Cybersecurity and Privacy
The open platform will have a public layer that will encourage easy participation and a protected layer that uses Google’s cryptographic authentication and authorization at the application layer for inter-service communication. This provides strong access control at an abstraction level and granularity that administrators and services can naturally understand. Together these layers will address the challenges of making local knowledge available for actions without compromising privacy, detect platform abuse, ensure content is not compromised, and promote trust through appropriate processes (e.g. review, roles and responsibilities).
Impacts
The open platform method is designed to engage those who face local challenges to take part in leading the co-design and co-creation of solutions along with participation from public and academic organizations. Progress will be made visible along key indicators and related to achieving the UN Sustainability Development Goals.

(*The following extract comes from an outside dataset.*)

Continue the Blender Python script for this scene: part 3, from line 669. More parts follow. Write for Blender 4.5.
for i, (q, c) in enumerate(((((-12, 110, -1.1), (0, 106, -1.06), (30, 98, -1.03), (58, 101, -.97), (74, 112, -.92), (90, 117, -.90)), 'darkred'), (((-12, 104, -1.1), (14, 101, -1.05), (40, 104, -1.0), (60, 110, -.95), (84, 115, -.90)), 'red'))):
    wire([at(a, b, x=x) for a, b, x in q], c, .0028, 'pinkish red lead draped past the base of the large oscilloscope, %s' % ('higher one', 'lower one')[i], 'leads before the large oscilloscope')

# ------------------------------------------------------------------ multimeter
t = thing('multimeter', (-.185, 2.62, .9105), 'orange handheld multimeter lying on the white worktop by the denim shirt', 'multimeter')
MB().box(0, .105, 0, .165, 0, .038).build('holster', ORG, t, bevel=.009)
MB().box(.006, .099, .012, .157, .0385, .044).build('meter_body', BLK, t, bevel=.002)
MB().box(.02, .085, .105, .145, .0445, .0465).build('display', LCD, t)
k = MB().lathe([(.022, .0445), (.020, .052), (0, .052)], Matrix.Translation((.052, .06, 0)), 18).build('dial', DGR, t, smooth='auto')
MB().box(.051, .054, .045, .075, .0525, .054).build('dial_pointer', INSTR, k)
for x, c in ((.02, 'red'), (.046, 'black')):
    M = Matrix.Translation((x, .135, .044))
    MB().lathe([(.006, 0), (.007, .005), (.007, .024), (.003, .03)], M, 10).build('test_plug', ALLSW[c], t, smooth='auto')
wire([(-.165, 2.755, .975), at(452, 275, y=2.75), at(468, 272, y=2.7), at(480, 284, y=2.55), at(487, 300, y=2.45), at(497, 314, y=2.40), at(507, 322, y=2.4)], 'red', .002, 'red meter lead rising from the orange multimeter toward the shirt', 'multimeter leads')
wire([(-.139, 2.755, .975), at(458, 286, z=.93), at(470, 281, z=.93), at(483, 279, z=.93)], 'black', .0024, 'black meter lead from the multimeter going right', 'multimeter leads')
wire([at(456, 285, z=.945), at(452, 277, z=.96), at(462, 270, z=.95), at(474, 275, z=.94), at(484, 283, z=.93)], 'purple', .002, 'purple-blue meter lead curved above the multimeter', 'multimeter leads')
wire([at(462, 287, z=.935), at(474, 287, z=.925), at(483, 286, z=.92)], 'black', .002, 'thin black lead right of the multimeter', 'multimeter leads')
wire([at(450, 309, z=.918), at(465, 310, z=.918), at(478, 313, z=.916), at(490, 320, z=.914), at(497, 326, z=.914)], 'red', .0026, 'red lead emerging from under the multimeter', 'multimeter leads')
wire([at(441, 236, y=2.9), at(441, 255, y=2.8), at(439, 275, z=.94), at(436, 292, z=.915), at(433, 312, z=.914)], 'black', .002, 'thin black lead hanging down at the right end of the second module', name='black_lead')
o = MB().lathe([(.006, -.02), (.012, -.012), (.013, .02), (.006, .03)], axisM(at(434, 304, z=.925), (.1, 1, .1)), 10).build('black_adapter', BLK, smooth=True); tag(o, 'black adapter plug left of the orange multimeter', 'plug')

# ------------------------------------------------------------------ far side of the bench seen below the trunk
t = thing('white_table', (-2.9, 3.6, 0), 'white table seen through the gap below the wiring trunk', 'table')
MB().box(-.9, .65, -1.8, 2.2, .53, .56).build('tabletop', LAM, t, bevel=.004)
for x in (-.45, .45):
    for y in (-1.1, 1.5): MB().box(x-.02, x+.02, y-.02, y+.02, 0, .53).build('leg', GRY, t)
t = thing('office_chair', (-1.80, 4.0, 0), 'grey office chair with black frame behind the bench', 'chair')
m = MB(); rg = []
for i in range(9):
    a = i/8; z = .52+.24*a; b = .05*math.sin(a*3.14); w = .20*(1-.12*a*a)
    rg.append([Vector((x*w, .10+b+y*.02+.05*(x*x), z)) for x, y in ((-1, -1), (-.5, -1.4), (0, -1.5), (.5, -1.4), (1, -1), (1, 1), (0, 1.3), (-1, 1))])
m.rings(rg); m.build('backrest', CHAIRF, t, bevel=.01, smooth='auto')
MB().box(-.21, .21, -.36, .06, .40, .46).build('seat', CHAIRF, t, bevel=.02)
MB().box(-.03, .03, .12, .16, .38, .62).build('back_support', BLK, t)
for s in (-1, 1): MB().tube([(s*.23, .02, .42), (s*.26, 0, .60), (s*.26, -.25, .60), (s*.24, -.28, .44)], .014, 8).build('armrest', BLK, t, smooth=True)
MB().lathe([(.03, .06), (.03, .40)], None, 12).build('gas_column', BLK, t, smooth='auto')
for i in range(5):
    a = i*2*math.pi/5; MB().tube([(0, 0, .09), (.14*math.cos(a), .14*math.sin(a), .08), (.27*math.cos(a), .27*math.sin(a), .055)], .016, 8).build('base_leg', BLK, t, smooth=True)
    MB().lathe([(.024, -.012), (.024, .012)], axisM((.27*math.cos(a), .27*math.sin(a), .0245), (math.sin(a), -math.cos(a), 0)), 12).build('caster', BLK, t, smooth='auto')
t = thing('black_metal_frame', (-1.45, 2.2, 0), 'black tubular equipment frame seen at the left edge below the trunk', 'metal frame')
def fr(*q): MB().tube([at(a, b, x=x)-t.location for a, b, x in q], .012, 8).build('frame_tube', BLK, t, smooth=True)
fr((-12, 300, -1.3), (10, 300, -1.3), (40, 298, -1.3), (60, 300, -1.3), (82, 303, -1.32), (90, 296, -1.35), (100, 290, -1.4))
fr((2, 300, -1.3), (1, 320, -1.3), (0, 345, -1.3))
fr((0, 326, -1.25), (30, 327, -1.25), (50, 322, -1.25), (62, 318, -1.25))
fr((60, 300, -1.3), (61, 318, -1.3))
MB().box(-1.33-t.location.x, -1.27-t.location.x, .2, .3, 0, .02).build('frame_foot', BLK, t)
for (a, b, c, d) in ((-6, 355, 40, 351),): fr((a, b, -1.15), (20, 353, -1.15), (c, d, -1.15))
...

This will allow the community to set its own targets and prioritize it’s investment of time and resources to achieve sustainability and to share those results and learn from others. By doing so the bi-national project will baseline and iteratively improve a standard framework for proactive management of resources in the Great Lakes Region and make it available for use globally.
Demonstration/Deployment
The vision of integrating the Sustainability Cost Curve indicators with the STAR framework to measure Sustainability will be explained. The a.Z platform will be demonstrated and how it will be used during the pilot phase and one of the representatives from a cluster city will provide their perspective.